How important are NFTs?
In the last year, NFTs were all over the news for their million-dollar sales with a record of $91.8 million dollars for The Merge, by Pak. This digital artwork is the most expensive sold so far, fractioned to 321,686 pieces, and distributed to 28,983 buyers. Most NFTs are minted on the ETH blockchain, an open-source platform which is used to programme smart contracts and can be almost anything from music, art, videos, or documents, among others. Currently, the NFT market is mostly based on the purchase and collection of digital art, either by independent or recognised creators who are also looking to enter this new market.
In addition, NFTs can be linked with the virtual world, as they can play an important role in the construction of the new digital ecosystems. Platforms like OpenSea, The Sandbox, or even Meta (the former Facebook), have become large NFT marketplaces for digital art and collectibles in their metaverse.
What is the impact on the economy?
These new ways of commercialisation are open to content, digital and technological creators as a start and suggest new approaches to managing intellectual property. But the potential of these tokens is not limited to the artistic field. NFTs have made it possible to create new business models and social organisations, creating opportunities in the financial sector. They can act as digital receipts which are tied to bills, certificates of origin or any other type of documents. In practice, NFTs are sold as a way to protect digital art and copyright, as it always indicates who the author is, guaranteeing them a percentage of revenue for every transaction made, what is also known as, royalties. It also indicates who the current owner which means traceability of ownership at every step.

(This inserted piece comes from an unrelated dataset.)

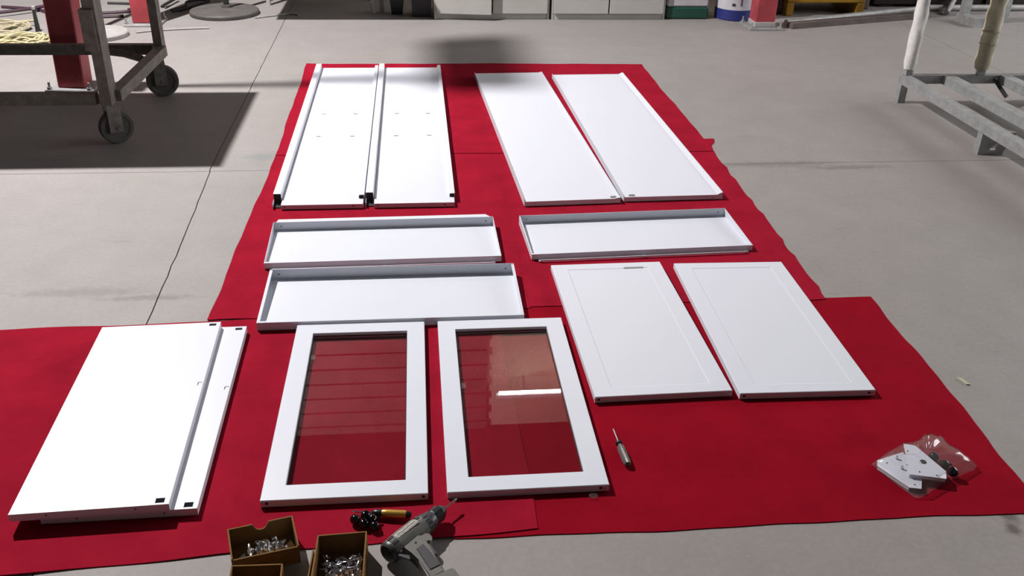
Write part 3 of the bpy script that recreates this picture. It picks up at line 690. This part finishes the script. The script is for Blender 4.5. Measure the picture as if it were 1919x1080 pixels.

In any business strategy there are huge communication and marketing costs, especially for online investment and sales staff. However, crypto has grown in the NFT ecosystem to a market capitalization of trillions of dollars by exploiting their growth in popularity among social media (especially Twitter), influential figures and limited offers for auction.
Conclusion
The result is that there is a huge concentration of power in the Internet economy. There are several reasons why people are investing in NFTs. Some investors believe it’s a combination of factors, as NFTs can be seen as a way to store value by gaining the rights of a unique token. Other reasons might be that they feel a connection with the artist, or that they genuinely liked the design of the digital piece. At the end of the day, the belief is that NFTs will increase in value and scope and owners will profit in return. On the other hand, some experts fear that the NFT market is becoming a risky ground for speculation by buying something that might not have value. Some might believe that the objective of NFTs is wild speculation and profitability at any price.

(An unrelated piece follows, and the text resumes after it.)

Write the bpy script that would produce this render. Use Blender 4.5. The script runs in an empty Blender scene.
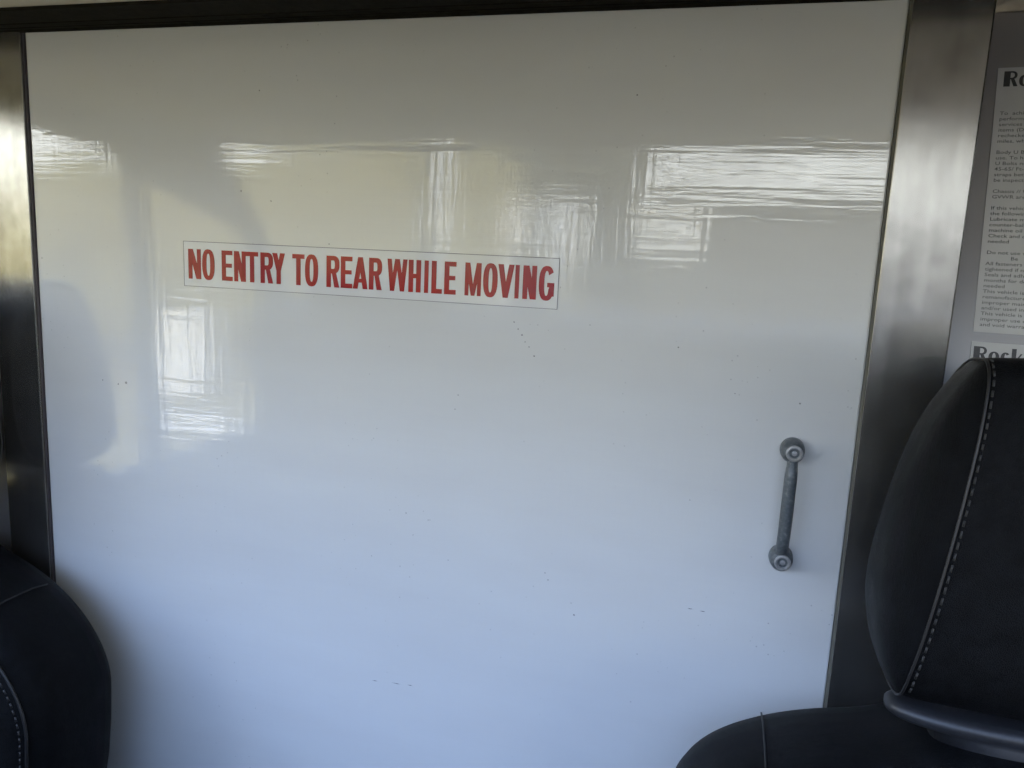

There are a number of challenges ahead in which authors, publishers, lawyers and technical blockchain experts have to work hand in hand to balance the interests at stake, such as the revolution in the art and gaming industries and the legal procedures surrounding this new technology. This is only the beginning for the NFT market, and it will undoubtedly become more common as cryptocurrencies and their possibilities become established in different scenarios, beyond those we already know today.